Hochprozentig: Auch die Wertsteigerung
Wer sich bei Auktionen auf die Suche nach rarem Whisky begibt, sollte wissen, wie der aktuelle Sekundärmarkt funktioniert. Denn einen global anerkannten Börsenindex für die gehandelten Malts (analog dem Londoner Liv-Ex für Spitzenweine) gibt es leider nicht. Dennoch interessieren sich Analysten für die Whisky-Welt. Vor allem in der Dekade nach der globalen Finanzkrise 2008 richteten Investoren ihren Fokus auf Schottland: Um 428 Prozent (!) legten die Erträge bei Auktionen zwischen 2008 und 2018 gemäß dem „Knight Frank Wealth Report“ zu. Die aktuellste und umfassendste Analyse, für die in Edinburgh 500.000 Auktionsergebnisse verglichen wurden, ergibt auch für das Handelsjahr 2022 ein Plus von 22 Prozent. Der „Noble & Co Whisky Intelligence Report“ listet aber auch klar auf, für welche Single Malts das gilt.
Speziell Einsteiger sollten nach den folgenden Marken Ausschau halten, für die es eine große Käuferschicht gibt: Macallan, Springbank, Ardbeg, Bowmore, Glendronach, Bruichladdich und Lagavulin. Gemeinsam machten sie laut „Noble & Co“ 88 Prozent aller Transaktionen auf dem Sekundärmarkt aus. Wobei Macallan allein für 36 Prozent aller Auktionsergebnisse 2022 verantwortlich war – und mit „The Reach“ auch den absoluten Rekord setzte. Der 81 Jahre alte Single Malt wurde um 340.000 Euro verkauft.
Wiedereröffnete „Geisterbrennereien“
Ironischerweise ist es vor allem das Wachstum der aktuellen Produktion, das historische Flaschen noch wertvoller macht. Analysten empfehlen vor allem den Ankauf alter Flaschen sogenannter „lost distilleries“, also geschlossener Brennereien, von denen noch Abfüllungen erhältlich sind. Aufgrund der Nachfrage öffnen einige von ihnen wieder, wie das aktuell bei Bladnoch, Springbank oder Port Ellen (einer bislang äußerst gefragten „Geisterbrennerei“) der Fall ist. Dabei versuchen die Markeninhaber auch, den alten „stock“ an Whiskys zu erwerben. Er lagert meist bei unabhängigen Abfüllern oder in Einzelflaschen privater Sammler, die dafür fast immer einen Aufpreis veranschlagen dürfen.

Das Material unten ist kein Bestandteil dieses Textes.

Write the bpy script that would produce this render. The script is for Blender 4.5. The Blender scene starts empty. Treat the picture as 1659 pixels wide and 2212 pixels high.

Auch die nicht wiederbelebten Brennereien dürfen sich freilich eines Preispremiums erfreuen. Letzteres gilt sogar für Grain-Brennereien, die mit ihrer Produktion aus anderem Getreide als Gerste „nur“ den Blended Scotchs zuarbeiten. So kostet Single Grain aus der 1983 geschlossenen Carsebridge Distillery heute bereits 900 Euro pro Flasche. Doch auch hier geht es um trinkbare Geschichte: Der „48 years old“ ist älter als die Millennials, die heute eine starke Sammlergruppe ausmachen.
Roland Graf ist Chefredakteur des „Falstaff Barguide“, Whisky-Liebhaber und einer der besten Kenner des internationalen Spirituosen-Marktes.
DIE TEUERSTEN FLASCHEN
Aus den Auktionsergebnissen für schottischen Single Malt ragte im Vorjahr „The Reach“ von Macallan (340.000 Euro für den 81-jährigen Whisky) heraus. Platz 2 ging an die Destillerie The Dalmore: Zwei 62 Jahre alte Whiskys – „The Cromarty“ und „The Mackenzie“ – wurden um jeweils 324.000 Euro gehandelt. Ein weiterer Macallan, der „Six Pillars“ (50 Jahre alter Single Malt im Lalique-Dekanter), brachte 132.000 Euro. Die Whisky-Insel Islay repräsentierte am Sekundärmarkt der „Black Bowmore Aston Martin DB5“ bestens. Er stammt wie das von James Bond bekannte Luxusauto aus dem Jahr 1964 – verkauft für sportwagenverdächtige 136.800 Euro.